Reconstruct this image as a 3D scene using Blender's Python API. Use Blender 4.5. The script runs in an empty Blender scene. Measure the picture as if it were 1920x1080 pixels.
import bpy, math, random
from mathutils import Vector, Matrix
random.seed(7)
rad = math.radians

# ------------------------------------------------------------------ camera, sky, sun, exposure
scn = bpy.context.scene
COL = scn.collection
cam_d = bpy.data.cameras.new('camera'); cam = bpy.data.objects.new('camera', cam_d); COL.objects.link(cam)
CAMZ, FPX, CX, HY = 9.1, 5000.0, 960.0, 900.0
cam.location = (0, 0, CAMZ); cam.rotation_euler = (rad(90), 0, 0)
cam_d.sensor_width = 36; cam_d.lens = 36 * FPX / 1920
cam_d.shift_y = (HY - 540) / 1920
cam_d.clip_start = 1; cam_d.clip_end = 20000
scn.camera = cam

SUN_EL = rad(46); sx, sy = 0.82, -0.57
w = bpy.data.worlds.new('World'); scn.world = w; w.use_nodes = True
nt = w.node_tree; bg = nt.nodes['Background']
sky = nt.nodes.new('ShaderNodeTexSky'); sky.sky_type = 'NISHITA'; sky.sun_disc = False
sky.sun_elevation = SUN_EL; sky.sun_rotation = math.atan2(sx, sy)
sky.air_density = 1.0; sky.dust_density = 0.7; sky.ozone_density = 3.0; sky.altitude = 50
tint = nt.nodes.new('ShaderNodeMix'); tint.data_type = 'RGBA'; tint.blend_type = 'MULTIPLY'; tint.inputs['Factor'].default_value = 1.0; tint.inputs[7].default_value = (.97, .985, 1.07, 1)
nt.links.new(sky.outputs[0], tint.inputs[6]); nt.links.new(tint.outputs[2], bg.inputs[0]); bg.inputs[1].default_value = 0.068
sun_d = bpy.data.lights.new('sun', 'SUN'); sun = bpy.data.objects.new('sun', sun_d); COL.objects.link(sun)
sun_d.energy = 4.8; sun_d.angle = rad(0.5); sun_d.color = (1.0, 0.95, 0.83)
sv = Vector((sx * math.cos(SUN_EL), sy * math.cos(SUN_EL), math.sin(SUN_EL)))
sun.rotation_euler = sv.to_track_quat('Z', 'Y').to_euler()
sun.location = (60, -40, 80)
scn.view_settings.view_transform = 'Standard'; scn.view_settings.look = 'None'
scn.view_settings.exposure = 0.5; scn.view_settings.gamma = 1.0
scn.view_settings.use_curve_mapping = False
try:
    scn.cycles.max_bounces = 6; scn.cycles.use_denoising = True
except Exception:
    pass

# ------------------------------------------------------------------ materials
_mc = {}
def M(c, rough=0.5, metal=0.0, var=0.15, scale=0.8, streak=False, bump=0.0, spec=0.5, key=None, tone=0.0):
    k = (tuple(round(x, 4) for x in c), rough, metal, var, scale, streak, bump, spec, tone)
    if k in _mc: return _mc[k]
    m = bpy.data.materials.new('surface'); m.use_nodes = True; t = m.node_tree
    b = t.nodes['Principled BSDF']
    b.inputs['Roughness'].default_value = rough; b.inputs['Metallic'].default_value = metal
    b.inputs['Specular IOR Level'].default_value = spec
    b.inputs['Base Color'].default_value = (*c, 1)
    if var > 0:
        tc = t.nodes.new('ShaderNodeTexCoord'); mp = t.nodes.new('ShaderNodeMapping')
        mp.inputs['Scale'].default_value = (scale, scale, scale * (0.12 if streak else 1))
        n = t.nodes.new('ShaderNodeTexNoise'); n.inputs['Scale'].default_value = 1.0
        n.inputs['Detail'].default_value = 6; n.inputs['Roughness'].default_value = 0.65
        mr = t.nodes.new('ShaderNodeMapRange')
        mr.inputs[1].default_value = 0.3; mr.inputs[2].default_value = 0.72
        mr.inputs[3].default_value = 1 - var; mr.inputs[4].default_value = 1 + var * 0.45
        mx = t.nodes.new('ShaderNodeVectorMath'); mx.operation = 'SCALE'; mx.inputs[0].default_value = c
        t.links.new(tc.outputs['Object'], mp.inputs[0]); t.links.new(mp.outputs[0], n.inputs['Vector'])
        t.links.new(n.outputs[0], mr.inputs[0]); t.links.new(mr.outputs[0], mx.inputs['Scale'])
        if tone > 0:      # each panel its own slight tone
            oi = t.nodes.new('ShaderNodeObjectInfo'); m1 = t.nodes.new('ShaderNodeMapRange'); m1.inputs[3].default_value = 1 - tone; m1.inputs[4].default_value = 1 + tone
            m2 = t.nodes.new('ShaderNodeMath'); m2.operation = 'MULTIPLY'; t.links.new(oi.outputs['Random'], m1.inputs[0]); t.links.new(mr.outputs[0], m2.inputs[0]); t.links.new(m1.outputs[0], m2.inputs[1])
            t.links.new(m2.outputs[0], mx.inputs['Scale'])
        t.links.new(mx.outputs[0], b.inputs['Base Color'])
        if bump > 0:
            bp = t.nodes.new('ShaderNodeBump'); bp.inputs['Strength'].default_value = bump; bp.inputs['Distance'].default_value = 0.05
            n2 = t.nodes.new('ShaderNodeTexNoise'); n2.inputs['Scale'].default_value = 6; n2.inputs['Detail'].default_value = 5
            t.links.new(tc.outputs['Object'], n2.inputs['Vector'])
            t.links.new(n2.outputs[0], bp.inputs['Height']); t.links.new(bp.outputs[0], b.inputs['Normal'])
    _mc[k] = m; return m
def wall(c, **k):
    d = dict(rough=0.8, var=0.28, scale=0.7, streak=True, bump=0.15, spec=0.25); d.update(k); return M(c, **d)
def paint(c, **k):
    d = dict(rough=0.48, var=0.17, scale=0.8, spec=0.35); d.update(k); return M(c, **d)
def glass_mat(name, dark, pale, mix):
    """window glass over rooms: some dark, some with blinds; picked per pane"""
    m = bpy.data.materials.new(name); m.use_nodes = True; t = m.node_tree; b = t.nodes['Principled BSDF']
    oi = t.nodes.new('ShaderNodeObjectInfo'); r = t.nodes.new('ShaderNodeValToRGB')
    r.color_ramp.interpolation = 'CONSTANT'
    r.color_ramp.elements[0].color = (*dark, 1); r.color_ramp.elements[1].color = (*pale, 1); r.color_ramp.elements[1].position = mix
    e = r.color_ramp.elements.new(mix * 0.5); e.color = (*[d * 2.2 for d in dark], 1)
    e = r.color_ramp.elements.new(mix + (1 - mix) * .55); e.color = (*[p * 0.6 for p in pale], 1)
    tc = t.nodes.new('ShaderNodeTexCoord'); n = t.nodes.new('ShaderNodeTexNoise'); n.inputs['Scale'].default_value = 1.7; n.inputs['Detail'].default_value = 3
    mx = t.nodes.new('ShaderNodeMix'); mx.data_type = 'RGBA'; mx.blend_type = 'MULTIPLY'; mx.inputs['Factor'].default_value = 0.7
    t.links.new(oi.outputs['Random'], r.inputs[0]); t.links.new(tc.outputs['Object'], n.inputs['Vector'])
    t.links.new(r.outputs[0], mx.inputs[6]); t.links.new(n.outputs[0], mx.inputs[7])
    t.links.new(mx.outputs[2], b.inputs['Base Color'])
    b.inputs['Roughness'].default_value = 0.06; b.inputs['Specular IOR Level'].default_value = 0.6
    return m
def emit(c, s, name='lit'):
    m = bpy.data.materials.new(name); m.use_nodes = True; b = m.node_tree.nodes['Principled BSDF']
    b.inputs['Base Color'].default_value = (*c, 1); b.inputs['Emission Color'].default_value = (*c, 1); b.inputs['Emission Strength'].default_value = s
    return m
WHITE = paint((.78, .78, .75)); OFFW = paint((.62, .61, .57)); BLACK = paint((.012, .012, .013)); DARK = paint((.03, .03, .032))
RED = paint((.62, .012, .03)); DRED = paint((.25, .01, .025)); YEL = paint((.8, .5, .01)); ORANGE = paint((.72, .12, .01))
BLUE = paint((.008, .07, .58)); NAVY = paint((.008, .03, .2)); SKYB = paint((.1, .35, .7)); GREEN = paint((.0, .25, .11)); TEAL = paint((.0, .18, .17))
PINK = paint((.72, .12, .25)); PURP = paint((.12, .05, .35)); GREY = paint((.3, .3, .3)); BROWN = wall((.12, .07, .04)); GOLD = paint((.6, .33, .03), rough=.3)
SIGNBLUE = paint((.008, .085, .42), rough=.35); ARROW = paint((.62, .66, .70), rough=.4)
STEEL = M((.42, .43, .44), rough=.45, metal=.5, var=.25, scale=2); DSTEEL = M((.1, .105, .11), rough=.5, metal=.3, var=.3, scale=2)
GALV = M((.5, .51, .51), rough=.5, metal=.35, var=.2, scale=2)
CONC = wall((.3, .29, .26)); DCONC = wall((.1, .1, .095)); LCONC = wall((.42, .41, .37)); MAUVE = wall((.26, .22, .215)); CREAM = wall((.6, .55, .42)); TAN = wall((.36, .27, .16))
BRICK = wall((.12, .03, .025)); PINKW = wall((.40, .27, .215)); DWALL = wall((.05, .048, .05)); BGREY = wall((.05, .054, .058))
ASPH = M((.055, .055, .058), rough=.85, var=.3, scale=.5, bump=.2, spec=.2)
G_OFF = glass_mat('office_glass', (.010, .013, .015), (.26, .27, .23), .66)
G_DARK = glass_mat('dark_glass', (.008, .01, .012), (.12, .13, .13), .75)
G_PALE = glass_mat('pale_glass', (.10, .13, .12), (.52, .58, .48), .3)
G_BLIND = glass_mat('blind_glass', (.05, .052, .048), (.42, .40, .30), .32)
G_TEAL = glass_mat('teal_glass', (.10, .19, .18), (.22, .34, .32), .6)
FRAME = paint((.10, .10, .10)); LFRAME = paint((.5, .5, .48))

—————

Only the lines from the first line of the material above through the line that contains "scn.camera = cam" should be quoted, each one exactly.

Reconstruct this image as a 3D scene using Blender's Python API. Use Blender 4.5. The script runs in an empty Blender scene. Measure the picture as if it were 1920x1080 pixels.
import bpy, math, random
from mathutils import Vector, Matrix
random.seed(7)
rad = math.radians

# ------------------------------------------------------------------ camera, sky, sun, exposure
scn = bpy.context.scene
COL = scn.collection
cam_d = bpy.data.cameras.new('camera'); cam = bpy.data.objects.new('camera', cam_d); COL.objects.link(cam)
CAMZ, FPX, CX, HY = 9.1, 5000.0, 960.0, 900.0
cam.location = (0, 0, CAMZ); cam.rotation_euler = (rad(90), 0, 0)
cam_d.sensor_width = 36; cam_d.lens = 36 * FPX / 1920
cam_d.shift_y = (HY - 540) / 1920
cam_d.clip_start = 1; cam_d.clip_end = 20000
scn.camera = cam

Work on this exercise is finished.